Di-nucleon structures in homogeneous nuclear matter based on two- and three-nucleon interactions

TL;DR

This paper explores di-nucleon structures in homogeneous nuclear matter using the Brueckner-Hartree-Fock approach with various realistic nucleon interactions, highlighting the importance of di-nucleon bound states for solution stability at low densities.

Contribution

It provides a detailed analysis of di-nucleon bound states in nuclear matter using multiple realistic potentials, emphasizing their role in the stability of self-consistent solutions.

Findings

Di-nucleon bound states are crucial for solution stability at low densities.

Coexisting BHF solutions are robust across different realistic potentials.

Di-nucleon structures are characterized in specific spin-isospin channels.

Abstract

We investigate homogeneous nuclear matter within the Brueckner-Hartree-Fock (BHF) approach in the limits of isospin-symmetric nuclear matter (SNM) as well as pure neutron matter at zero temperature.

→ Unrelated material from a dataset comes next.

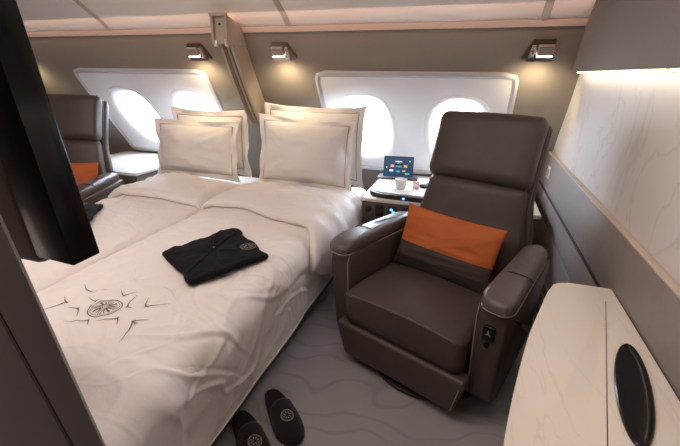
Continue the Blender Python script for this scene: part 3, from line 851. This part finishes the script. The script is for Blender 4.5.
# ------------------------------------------------------------------ armchair
def make_chair():
    root = thing('armchair', 'x', 'armchair', (0, 0, 0))
    # local: x to the viewer's right, -y forward, z up
    # base
    bm = bmesh.new(); n = 40
    loft(bm, [[(.03+r*math.cos(2*PI*k/n), -.09+r*math.sin(2*PI*k/n), z) for k in range(n)] for r, z in ((.315, .001), (.32, .006), (.32, .018), (.30, .028), (.12, .034), (.09, .05), (.09, .16))])
    fin('swivel_base', bm, M_base, root)
    bx('seat_frame', (-.33, .33, -.24, .34, .12, .25), M_base, root, bev=.02)
    # seat cushion: lofted along x with a rounded waterfall front
    def body(name, prof, x0, x1, m, edge=.03, crown=.0, taper=None, nseg=18):
        """prof: closed (y,z) outline; rounded towards x ends"""
        bm = bmesh.new(); cy = sum(p[0] for p in prof)/len(prof); cz = sum(p[1] for p in prof)/len(prof)
        rings = []
        stops = [0, .12, .3, .55, .8, 1]
        seq = []
        for s_ in stops: seq.append((x0+edge*(1-math.cos(s_*PI/2)), edge*(1-math.sin(s_*PI/2))))
        mid = [(lerp(x0+edge, x1-edge, k/nseg), 0) for k in range(1, nseg)]
        seq = seq + mid + [(x1+x0-x, i) for x, i in seq[::-1]]
        for x, i in seq:
            f = (x-x0)/(x1-x0); cr = crown*math.sin(PI*f)
            ring = []
            for (y, z) in prof:
                d = Vector((y-cy, z-cz)); L = d.length; d = d*(max(L-i, .002)/L)
                ring.append((x if not taper else x*taper(cz+d.y), cy+d.x, cz+d.y + cr*sstep(cz-.10, cz+.12, z)))
            rings.append(ring)
        loft(bm, rings); return fin(name, bm, m, root, angle=60)
    seat = round_poly([(.28, .27), (.28, .41), (-.20, .442), (-.428, .405), (-.430, .262), (-.40, .235), (-.2, .24)], [.03, .04, .15, .01, .06, .02, .02], 6)
    body('seat_cushion', seat, -.335, .335, M_leather, .05, .022)
    leg = round_poly([(-.36, .245), (-.435, .245), (-.425, .055), (-.37, .050)], [.015, .03, .03, .02], 5)
    body('leg_rest', leg, -.365, .37, M_leather, .02, 0, taper=lambda z: 1-.13*(1-sstep(.05, .24, z)))
    # backrest + shell along a reclined spine
    def spine(t): return Vector((0, .20+.235*t-.02*math.sin(PI*t), .36+.84*t))
    def nrm(t):
        d = (spine(min(1, t+.02))-spine(max(0, t-.02))).normalized(); return Vector((0, -d.z, d.y)), d
    def pad(name, t0, t1, hw, thf, off, m, e=3.2, endr=.05, nst=26, dome=0):
        bm = bmesh.new(); rings = []; L = (t1-t0)*.87
        for k in range(nst+1):
            f = k/nst; ff = .5-.5*math.cos(PI*f); t = lerp(t0, t1, ff)
            dist = min(ff, 1-ff)*L; q = 1 if dist >= endr else math.sqrt(max(0, 1-(1-dist/endr)**2))
            n_, d = nrm(t); c = spine(t)+n_*off
            w = hw(ff) - endr*.6*(1-q); th = max(.004, thf(ff)/2*(.12+.88*q))
            ring = []
            for a, b in sup(36, w, th, e):
                ring.append(c+Vector((a, 0, 0))+n_*(b+dome*(1-(a/w)**2)*(1 if b > 0 else 0)))
            rings.append(ring)
        loft(bm, rings); return fin(name, bm, m, root, angle=60)
    shell = pad('back_shell', .0, .985, lambda f: lerp(.335, .292, sstep(.3, .62, f)), lambda f: .07, -.045, M_leather, 5, .03)
    pad('backrest', .02, .62, lambda f: lerp(.325, .280, sstep(.3, 1, f)), lambda f: .12+.03*math.sin(PI*min(1, f*1.6)), .03, M_leather, 3.4, .05, dome=.01)
    pad('headrest', .605, 1.0, lambda f: .292-.006*math.sin(PI*f), lambda f: .13, .045, M_leather, 4.5, .055, dome=.012)
    # stitched seam round the headrest edge
    for sg in (-1, 1):
        bm = bmesh.new()
        tube(bm, [spine(t)+nrm(t)[0]*.012+Vector((sg*.2945, 0, 0)) for t in np.linspace(.04, .96, 24)], .0018, 6)
        fin('seam_piping', bm, M_pad, shell)
    # armrests
    for sg in (-1, 1):
        xi, xo = .345, .455
        side = round_poly([(.26, .20), (.26, .59), (-.34, .585), (-.365, .53), (-.345, .13), (-.28, .105), (.22, .16)], [.05, .03, .03, .05, .03, .04, .05], 5)
        bm = bmesh.new(); rings = []
        cy = 0.0; cz = .35
        for x, i in ((xi, .012), (xi+.004, .004), (xi+.012, 0), (xo-.02, 0), (xo-.008, .004), (xo, .014)):
            rings.append([(sg*(x - .025*sstep(-.1, .26, y) + (.026*sstep(.25, .56, z) if x > .4 else -.006*sstep(.2, .5, z))), y*(1-i*2.2), cz+(z-cz)*(1-i*2.2)) for y, z in side])
        loft(bm, rings); arm = fin('armrest', bm, M_leather, root, angle=60)
        # padded top
        po = round_poly([(-.405, .0), (-.39, .075), (.22, .060), (.27, .0), (.22, -.055), (-.37, -.072)], [.05, .05, .05, .03, .05, .06], 6)
        bm = bmesh.new(); rr = []
        for k, z in ((.93, .578), (1, .586), (1.0, .608), (.985, .620), (.93, .632), (.80, .641), (.55, .6465), (.25, .6480), (.02, .6485)):
            rr.append([(sg*(.418-.03*sstep(-.15, .25, y0))+x*k, y0*k*1 + (0 if k > .9 else 0), z+ .012*sstep(-.3, .3, y0)) for y0, x in po])
        loft(bm, rr); pd = fin('arm_pad', bm, M_pad, arm, angle=60)
        bm = bmesh.new(); tube(bm, [(sg*.418-.068, -.15, .632), (sg*.418-.058, -.15, .6405), (sg*.418-.04, -.151, .6475), (sg*.418-.02, -.152, .6505), (sg*.418+.0, -.153, .6515), (sg*.418+.02, -.152, .6505), (sg*.418+.04, -.151, .6475), (sg*.418+.060, -.15, .6405), (sg*.418+.070, -.15, .632)], .0026, 6)
        fin('pad_seam', bm, M_blackm, pd)
        # cream stitching under the pad and down the front
        bm = bmesh.new()
        lp = [(sg*(.418-.03*sstep(-.15, .25, y0))+x*.99, y0*.99, .5795+.012*sstep(-.3, .3, y0)) for y0, x in po if y0 < .24]
        tube(bm, lp, .0022, 6)
        for xx in (xi+.006,):
            tube(bm, [(sg*xx, -.352, .575), (sg*xx, -.368, .53), (sg*xx, -.355, .30), (sg*xx, -.345, .14)], .0018, 6)
        st = fin('stitching', bm, M_stitch, arm); st['label'] = 'cream stitching'
        if sg > 0:
            # control panel on the front
            bm = bmesh.new(); box(bm, .385, .435, -.374, -.360, .440, .505, .006, 3)
            cpn = fin('seat_control', bm, M_black, arm)
            bm = bmesh.new()
            vs = [bm.verts.new(q) for q in ((.410, -.3755, .492), (.416, -.3755, .472), (.424, -.3755, .464), (.410, -.3755, .469), (.396, -.3755, .464), (.404, -.3755, .472))]
            bm.faces.new(vs); fin('chair_symbol', bm, M_emb, cpn, smooth=False)
            bm = bmesh.new(); bmesh.ops.create_cone(bm, cap_ends=True, segments=20, radius1=.011, radius2=.010, depth=.012, matrix=Matrix.Translation((.408, -.362, .415)) @ Matrix.Rotation(PI/2, 4, 'X')); fin('round_button', bm, M_black, arm)
    bm = bmesh.new()
    for (z0, z1, w0, w1) in ((.235, .095, .328, .262),):
        tube(bm, [(.352, -.428, .235), (.345, -.434, .19), (.328, -.431, .12), (.318, -.424, .075)], .0018, 6)
    fin('leg_rest_stitching', bm, M_stitch, root)
    return root
CH = make_chair()
CH.scale = (.93, .98, 1); CH.location = (-.06, 1.885, 0); CH.rotation_euler = (0, 0, R(-23))
tag(CH, 'dark brown leather swivel armchair with high headrest, in the right foreground', 'armchair', 'leather armchairs')
CH2 = dup_tree(CH); CH2.location = (-2.95, 2.08, 0); CH2.rotation_euler = (0, 0, R(15))
CH2['label'] = 'dark leather armchair at far left behind the black screen'
cu = pillow('cushion', .53, .33, .12, 5.5, [M_orange, M_band, M_band2], .0, None, .05, 2.4, split=(-.60, -.16))
tag(cu, 'orange and dark brown rectangular cushion on the near armchair seat', 'cushion', 'orange cushions')
def chair_cushion(o, ch, x, y, z, rx, ry, rzz):
    m = Matrix.Translation(ch.location) @ Matrix.Rotation(ch.rotation_euler.z, 4, 'Z') @ Matrix.Translation((x, y, z)) @ Matrix.Rotation(R(rzz), 4, 'Z') @ Matrix.Rotation(R(rx), 4, 'X') @ Matrix.Rotation(R(ry), 4, 'Y')
    o.matrix_world = m
chair_cushion(cu, CH, -.012, .025, .588, -20, 2, 0)
cu2 = dup_tree(cu); chair_cushion(cu2, CH2, .05, .095, .585, -16, 0, 0); cu2['label'] = 'orange cushion on the far left armchair'

# ------------------------------------------------------------------ low cabinet with vent slats beside the chair
V = thing('vent_grille', 'slatted metal vent grille at floor level on the partition behind the armchair', 'vent', (.505, 2.1, 0))
rel(bx('vent_plate', (.508, .519, 1.75, 2.62, .03, .30), M_console, bev=.002), V)
for k in range(4):
    z = .03+k*.08
    rel(bx('slat', (.499, .509, 1.78, 2.59, z, z+.012), M_grey, bev=.002), V)

# ------------------------------------------------------------------ foreground side table
TB = thing('side_table', 'pale veneer fixed side table with curved edge and black oval recess, in the right foreground', 'table', (.35, .9, 0))
outl = [(.505, .20), (.505, 1.455)]
outl = round_poly([(.515, .2), (.515, 1.435), (.345, 1.435), (.305, 1.345), (.212, 1.044), (.157, .80), (.130, .655), (.115, .45), (.112, .2)], [0, .008, .035, .03, .1, .08, .06, .05, 0], 6)
bm = bmesh.new(); prism(bm, outl, .690, .720, .006, 3); rel(fin('tabletop', bm, M_table), TB)
inn = [(x if x > .5 else x+.035, y-.03 if y > .3 else y) for x, y in outl]
bm = bmesh.new(); prism(bm, inn, .004, .690, .0); rel(fin('cabinet_body', bm, M_lowpanel), TB)
bm = bmesh.new()
a = Vector((.474, 1.335, .7203)); b = Vector((.205, .22, .7203)); n_ = Vector((b.y-a.y, a.x-b.x, 0)).normalized()*.0011
bm.faces.new([bm.verts.new(q) for q in (a-n_, a+n_, b+n_, b-n_)]); rel(fin('panel_joint', bm, M_groove, smooth=False), TB)
# black oval recess
bm = bmesh.new(); n = 48
c = Vector((.426, .915)); ax = Vector((.085, .38)).normalized(); bx_ = Vector((ax.y, -ax.x))
def ov(ka, kb, z, sh=0):
    return [(*(c + ax*(math.cos(2*PI*k/n)*ka) + bx_*(math.sin(2*PI*k/n)*kb+sh)), z) for k in range(n)]
loft(bm, [ov(.188, .0370, .7205), ov(.188, .0375, .7245), ov(.184, .0350, .7275), ov(.178, .0315, .7262), ov(.172, .028, .7235), ov(.150, .021, .7222, .002), ov(.10, .012, .7215, .004), ov(.03, .004, .7212, .004)])
h = rel(fin('oval_recess', bm, M_black), TB); h['label'] = 'glossy black oval recess'

# ------------------------------------------------------------------ foreground left: screen and cabinet edge
MN = thing('monitor', 'glossy black wide screen seen edge-on over the foot of the left bed', 'monitor', (-.85, .62, .95))
SH = -.142     # sideways lean per metre of height
def lean(pl, z0, z1): return [(x, y, z0) for x, y in pl] + [(x+SH*(z1-z0), y, z1) for x, y in pl]
bm = bmesh.new(); hexa(bm, lean([(-.974, .612), (-.845, .604), (-.848, .681), (-.974, .690)], .972, 1.9), .004); rel(fin('screen_frame', bm, M_black), MN)
bm = bmesh.new(); hexa(bm, lean([(-1.35, .618), (-.975, .616), (-.975, .69), (-1.35, .69)], .945, 1.9), .02, 4); rel(fin('back_cover', bm, M_taupe), MN)
CB = thing('cabinet_panel', 'grey cabinet edge panel with a dark vertical groove at the lower left foreground', 'cabinet', (-.6, .38, 0))
S2 = -.219
def lean2(x0, x1, y0, y1, z0, z1, s=S2): return [(x+s*(z-.728), y, z) for z in (z0, z1) for x, y in ((x0, y0), (x1, y0), (x1, y1), (x0, y1))]
bm = bmesh.new(); hexa(bm, [(x+S2*(z-.728), y, z) for z in (.004, 2.12) for x, y in ((-1.25, .40), (-.600, .40), (-.650, .432), (-1.25, .432))], .003); rel(fin('panel', bm, M_panel), CB)
bm = bmesh.new(); hexa(bm, [(-.526, .3985, .15), (-.515, .3985, .15), (-.515, .4005, .15), (-.526, .4005, .15), (-1.103, .3985, 2.03), (-1.092, .3985, 2.03), (-1.092, .4005, 2.03), (-1.103, .4005, 2.03)]); rel(fin('groove', bm, M_groove), CB)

The study is based on realistic representations of the internucleon interaction as given by Argonne v18, Paris, Nijmegen I and II potentials, in addition to chiral N$^{3}$LO interactions, including three-nucleon forces up to N$^{2}$LO. Particular attention is paid to the presence of di-nucleon bound states structures in $^1\textrm{S}_0$ and $^3\textrm{SD}_1$ channels, whose explicit account becomes crucial for the stability of self-consistent solutions at low densities. A characterization of these solutions and associated bound states is discussed. We confirm that coexisting BHF single-particle solutions in SNM, at Fermi momenta in the range $0.13-0.3$~fm$^{-1}$, is a robust feature under the choice of realistic internucleon potentials.